Written by: Julia Hardy

After about forty-five years as a spiritual teacher, the Buddha died. The cause of his death is not clear, but it was apparently some kind of food poisoning. According to legend, he was aware before he ate it that the food was deadly and he protected others from eating it. His body was cremated, and various relics taken from the remains were distributed. These remains of his physical body were believed to have sacred power. Eventually they were interred in stupas, which became important Buddhist symbols and objects of veneration.

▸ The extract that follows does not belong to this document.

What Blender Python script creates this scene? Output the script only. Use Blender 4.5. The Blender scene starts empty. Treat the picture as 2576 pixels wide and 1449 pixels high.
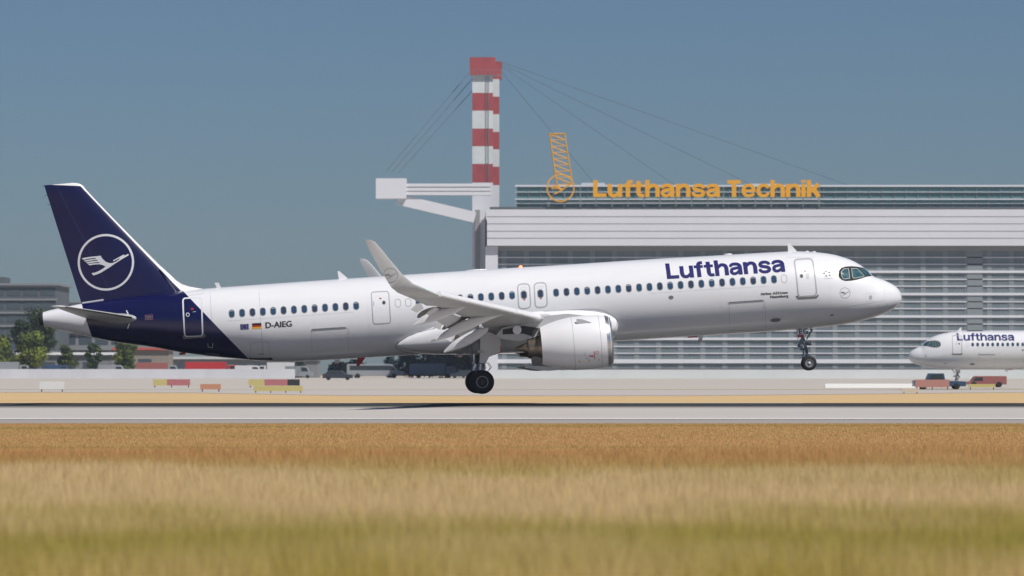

Over the centuries, legends of the Buddha's previous lives emerged and were recorded as the Jataka Tales. It was said that in one life he was a rabbit who came across a hunter lost in the woods and starving. First shaking the fleas from his fur, so as not to sacrifice their lives too, he leapt into the hunter's fire in order to offer himself up as a meal. Another of these tales tells of a lifetime as an elephant that jumped from a cliff to provide food for hundreds of starving men.

Still later, the notion developed that there were many Buddhas in the universe, that Buddhas had been incarnated as humans many times previously, and that more would emerge in the future. It was predicted that Maitreya, the next Buddha to come, would appear sometime in the distant future.

Study Questions:
1.     Why did Siddhartha Gautama become an ascetic?
2.     What was significant about Siddhartha's birth?
3.     Why was the Buddha's body distributed upon his death?
4.     Should the Buddha be considered a supernatural being? Why or why not?